Challenge: Transcribe the records exactly. Pictures do not belong in the transcription.
________________
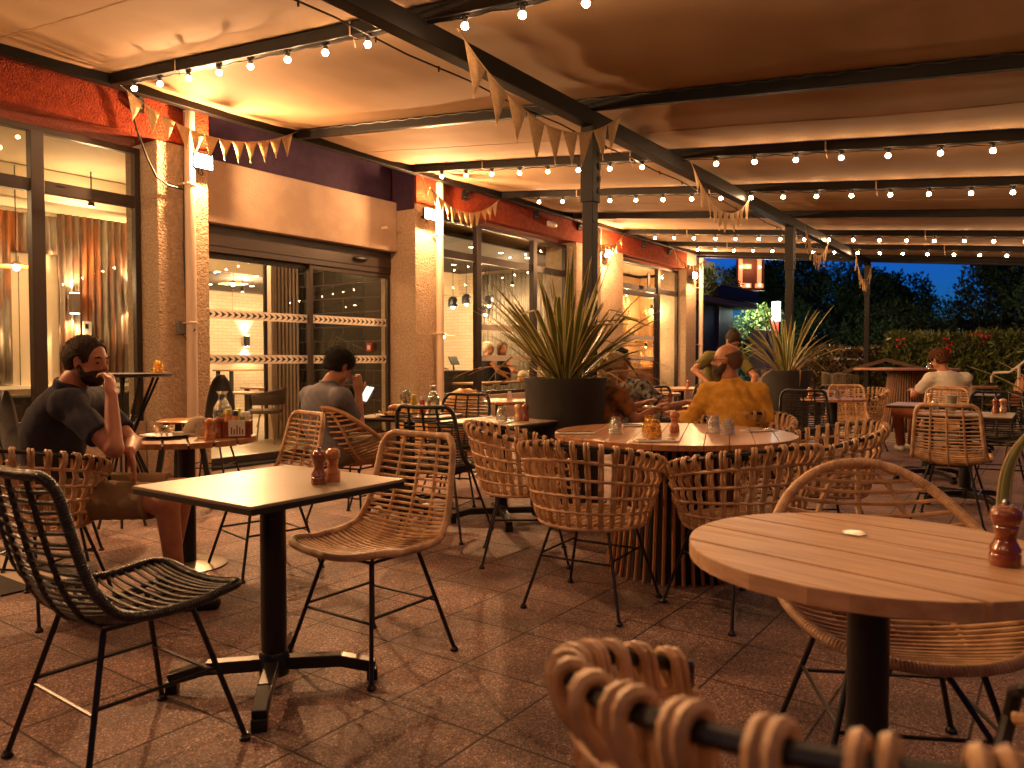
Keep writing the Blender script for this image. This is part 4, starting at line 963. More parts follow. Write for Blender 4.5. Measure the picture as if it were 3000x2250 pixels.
        if kind == 'short': pr, c = cap(0.052,-0.055,0.010); fobj('hair', hm, pr, 0.005, t, c, (0.0016,170))
        elif kind == 'thick': pr, c = cap(0.065,-0.05,0.022); fobj('hair', hm, pr, 0.0055, t, c, (0.004,110))
        elif kind == 'curly': pr, c = cap(0.075,-0.06,0.032); fobj('hair', hm, pr, 0.006, t, c, (0.010,85))
        elif kind == 'stubble': pr, c = cap(0.0,-0.055,0.0018); hm = mat('cropped_grey_hair',(0.15,0.085,0.055),0.9,spec=0.1,bump=.5,bs=400)
        if kind == 'stubble':
            def c3(X,Y,Z): a,b_,c_ = loc(X,Y,Z); return np.maximum(c(X,Y,Z), c_-0.040-0.35*np.clip(-a,0,1))
            fobj('hair', hm, pr, 0.005, t, c3)
        if kind == 'long':
            pr, c = cap(0.045,-0.3,0.018); pr += [('c', o(-0.05,-0.05,-0.0), o(-0.03,-0.065,-0.14), 0.045, 0.032, 0.03), ('c', o(-0.05,0.05,-0.0), o(-0.03,0.065,-0.14), 0.045, 0.032, 0.03), ('c', o(-0.06,0,0), o(-0.07,0,-0.15), 0.06, 0.05, 0.03)]
            def c4(X,Y,Z): a,b_,c_ = loc(X,Y,Z); return a-(0.045+0.25*np.clip(c_-0.03,0,1))
            fobj('hair', hm, pr, 0.006, t, c4, (0.004,90))
        if kind == 'bun':
            pr, c = cap(0.06,-0.055,0.014); pr += [('e', o(-0.08,0,0.09), (0.045,)*3, None, 0.02)]; fobj('hair', hm, pr, 0.006, t, c, (0.004,120))
    if hair and kind in ('short','thick','curly','bun','long') and res < 0.011:
        ho = [c_ for c_ in kids(t) if c_.name.startswith('hair')][0]; me = ho.data; rnd = random.Random(4); st = MB(); vv = me.vertices; N = len(vv)
        for i in range({'short':1600,'thick':1500,'curly':900,'bun':700,'long':1400}[kind]):
            v = vv[rnd.randrange(N)]; nn = v.normal; p = v.co - nn*0.003; ln_ = {'short':.012,'thick':.026,'curly':.022,'bun':.02,'long':.05}[kind]*rnd.uniform(.5,1.3)
            if nn.dot(f) > 0.75: continue
            fl = (-f*0.5+u*0.25 if kind != 'long' else -u*1.4) ; d = (nn*(0.55 if kind!='long' else .12)+fl*0.6+Vector((rnd.gauss(0,.3),rnd.gauss(0,.3),rnd.gauss(0,.3)))).normalized()
            if kind == 'curly': q = d.orthogonal(); pts = [p+d*ln_*a+ (q*math.cos(a*6)+d.cross(q)*math.sin(a*6))*0.006 for a in (0,.25,.5,.75,1)]; st.tube(pts, 0.0016, 3)
            else: st.tube([p, p+d*ln_*.6, p+(d+fl*.4).normalized()*ln_], [0.0016,0.0011,0.0004], 3)
        st.build('hair_strands', hm, ho)
    if beard:
        ln, bm_ = beard
        th_ = 0.007
        bp = [('e', o(0.025,0,-0.025), tuple(x*hs for x in (0.060+th_,0.058+th_,0.078+th_)), M, 0.02), ('e', o(0.052,0,-0.078), tuple(x*hs for x in (0.030+th_+.003,0.034+th_,0.028+th_)), M, 0.03),
              ('c', o(0.035,-0.048,-0.06), o(0.035,0.048,-0.06), (0.020+th_)*hs, (0.020+th_)*hs, 0.03), ('c', o(0.086,-0.024,-0.043), o(0.086,0.024,-0.043), 0.0105*hs, 0.0105*hs, 0.008), ('c', o(0.0,-0.066,0.0), o(0.02,-0.06,-0.04), 0.013, 0.018, 0.015), ('c', o(0.0,0.066,0.0), o(0.02,0.06,-0.04), 0.013, 0.018, 0.015)]
        if ln > 0: bp.append(('c', o(0.058,0,-0.085), o(0.056,0,-0.09-ln), 0.046, 0.024, 0.03))
        def c5(X,Y,Z):
            a,b_,c_ = loc(X,Y,Z); top = np.interp(a, [-0.02,0.005,0.02,0.045,0.07,0.12],[0.01,0.005,-0.022,-0.046,-0.034,-0.034])
            return np.maximum(np.maximum(c_-top, -0.012-a), np.maximum(0.0085-np.sqrt(((a-0.094)*.5)**2+(b_*.42)**2+(c_+0.056)**2), -1))
        fobj('beard', bm_, bp, 0.005, t, c5, (0.0015,190))
    if glasses:
        g = MB()
        for q in (-1,1):
            g.tube([o(0.098,q*0.032+0.022*math.cos(a),0.004+0.019*math.sin(a)) for a in np.linspace(0,2*PI,16,endpoint=False)],0.0018,5,closed=True); g.tube([o(0.097,q*0.054,0.008),o(0.05,q*0.079,0.010),o(-0.005,q*0.080,0.006)],0.0018,5)
        g.tube([o(0.098,-0.011,0.008),o(0.101,0,0.011),o(0.098,0.011,0.008)],0.0018,5); g.build('glasses', M_black, t)
    # brows
    if hair or beard:
        eb = MB()
        for q in (-1,1): eb.tube([o(0.089,q*0.016,0.026),o(0.0885,q*0.032,0.031),o(0.077,q*0.05,0.027)],[0.0038,0.0052,0.0028],6)
        eb.build('eyebrows', (hair or beard)[1], t)
    return t
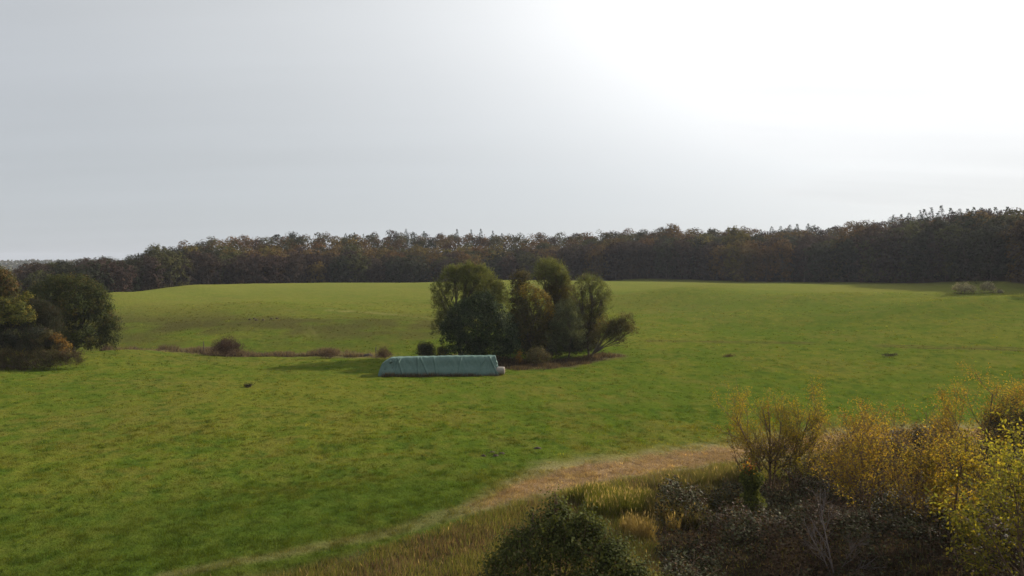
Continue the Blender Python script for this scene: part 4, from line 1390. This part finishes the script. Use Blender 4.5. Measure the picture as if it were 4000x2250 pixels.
________________
The result:
Keep writing the Blender script for this image. This is part 4, starting at line 963. More parts follow. Write for Blender 4.5. Measure the picture as if it were 3000x2250 pixels.
        if kind == 'short': pr, c = cap(0.052,-0.055,0.010); fobj('hair', hm, pr, 0.005, t, c, (0.0016,170))
        elif kind == 'thick': pr, c = cap(0.065,-0.05,0.022); fobj('hair', hm, pr, 0.0055, t, c, (0.004,110))
        elif kind == 'curly': pr, c = cap(0.075,-0.06,0.032); fobj('hair', hm, pr, 0.006, t, c, (0.010,85))
        elif kind == 'stubble': pr, c = cap(0.0,-0.055,0.0018); hm = mat('cropped_grey_hair',(0.15,0.085,0.055),0.9,spec=0.1,bump=.5,bs=400)
        if kind == 'stubble':
            def c3(X,Y,Z): a,b_,c_ = loc(X,Y,Z); return np.maximum(c(X,Y,Z), c_-0.040-0.35*np.clip(-a,0,1))
            fobj('hair', hm, pr, 0.005, t, c3)
        if kind == 'long':
            pr, c = cap(0.045,-0.3,0.018); pr += [('c', o(-0.05,-0.05,-0.0), o(-0.03,-0.065,-0.14), 0.045, 0.032, 0.03), ('c', o(-0.05,0.05,-0.0), o(-0.03,0.065,-0.14), 0.045, 0.032, 0.03), ('c', o(-0.06,0,0), o(-0.07,0,-0.15), 0.06, 0.05, 0.03)]
            def c4(X,Y,Z): a,b_,c_ = loc(X,Y,Z); return a-(0.045+0.25*np.clip(c_-0.03,0,1))
            fobj('hair', hm, pr, 0.006, t, c4, (0.004,90))
        if kind == 'bun':
            pr, c = cap(0.06,-0.055,0.014); pr += [('e', o(-0.08,0,0.09), (0.045,)*3, None, 0.02)]; fobj('hair', hm, pr, 0.006, t, c, (0.004,120))
    if hair and kind in ('short','thick','curly','bun','long') and res < 0.011:
        ho = [c_ for c_ in kids(t) if c_.name.startswith('hair')][0]; me = ho.data; rnd = random.Random(4); st = MB(); vv = me.vertices; N = len(vv)
        for i in range({'short':1600,'thick':1500,'curly':900,'bun':700,'long':1400}[kind]):
            v = vv[rnd.randrange(N)]; nn = v.normal; p = v.co - nn*0.003; ln_ = {'short':.012,'thick':.026,'curly':.022,'bun':.02,'long':.05}[kind]*rnd.uniform(.5,1.3)
            if nn.dot(f) > 0.75: continue
            fl = (-f*0.5+u*0.25 if kind != 'long' else -u*1.4) ; d = (nn*(0.55 if kind!='long' else .12)+fl*0.6+Vector((rnd.gauss(0,.3),rnd.gauss(0,.3),rnd.gauss(0,.3)))).normalized()
            if kind == 'curly': q = d.orthogonal(); pts = [p+d*ln_*a+ (q*math.cos(a*6)+d.cross(q)*math.sin(a*6))*0.006 for a in (0,.25,.5,.75,1)]; st.tube(pts, 0.0016, 3)
            else: st.tube([p, p+d*ln_*.6, p+(d+fl*.4).normalized()*ln_], [0.0016,0.0011,0.0004], 3)
        st.build('hair_strands', hm, ho)
    if beard:
        ln, bm_ = beard
        th_ = 0.007
        bp = [('e', o(0.025,0,-0.025), tuple(x*hs for x in (0.060+th_,0.058+th_,0.078+th_)), M, 0.02), ('e', o(0.052,0,-0.078), tuple(x*hs for x in (0.030+th_+.003,0.034+th_,0.028+th_)), M, 0.03),
              ('c', o(0.035,-0.048,-0.06), o(0.035,0.048,-0.06), (0.020+th_)*hs, (0.020+th_)*hs, 0.03), ('c', o(0.086,-0.024,-0.043), o(0.086,0.024,-0.043), 0.0105*hs, 0.0105*hs, 0.008), ('c', o(0.0,-0.066,0.0), o(0.02,-0.06,-0.04), 0.013, 0.018, 0.015), ('c', o(0.0,0.066,0.0), o(0.02,0.06,-0.04), 0.013, 0.018, 0.015)]
        if ln > 0: bp.append(('c', o(0.058,0,-0.085), o(0.056,0,-0.09-ln), 0.046, 0.024, 0.03))
        def c5(X,Y,Z):
            a,b_,c_ = loc(X,Y,Z); top = np.interp(a, [-0.02,0.005,0.02,0.045,0.07,0.12],[0.01,0.005,-0.022,-0.046,-0.034,-0.034])
            return np.maximum(np.maximum(c_-top, -0.012-a), np.maximum(0.0085-np.sqrt(((a-0.094)*.5)**2+(b_*.42)**2+(c_+0.056)**2), -1))
        fobj('beard', bm_, bp, 0.005, t, c5, (0.0015,190))
    if glasses:
        g = MB()
        for q in (-1,1):
            g.tube([o(0.098,q*0.032+0.022*math.cos(a),0.004+0.019*math.sin(a)) for a in np.linspace(0,2*PI,16,endpoint=False)],0.0018,5,closed=True); g.tube([o(0.097,q*0.054,0.008),o(0.05,q*0.079,0.010),o(-0.005,q*0.080,0.006)],0.0018,5)
        g.tube([o(0.098,-0.011,0.008),o(0.101,0,0.011),o(0.098,0.011,0.008)],0.0018,5); g.build('glasses', M_black, t)
    # brows
    if hair or beard:
        eb = MB()
        for q in (-1,1): eb.tube([o(0.089,q*0.016,0.026),o(0.0885,q*0.032,0.031),o(0.077,q*0.05,0.027)],[0.0038,0.0052,0.0028],6)
        eb.build('eyebrows', (hair or beard)[1], t)
    return t
Continue the Blender Python script for this scene: part 4, from line 1390. This part finishes the script. Use Blender 4.5. Measure the picture as if it were 4000x2250 pixels.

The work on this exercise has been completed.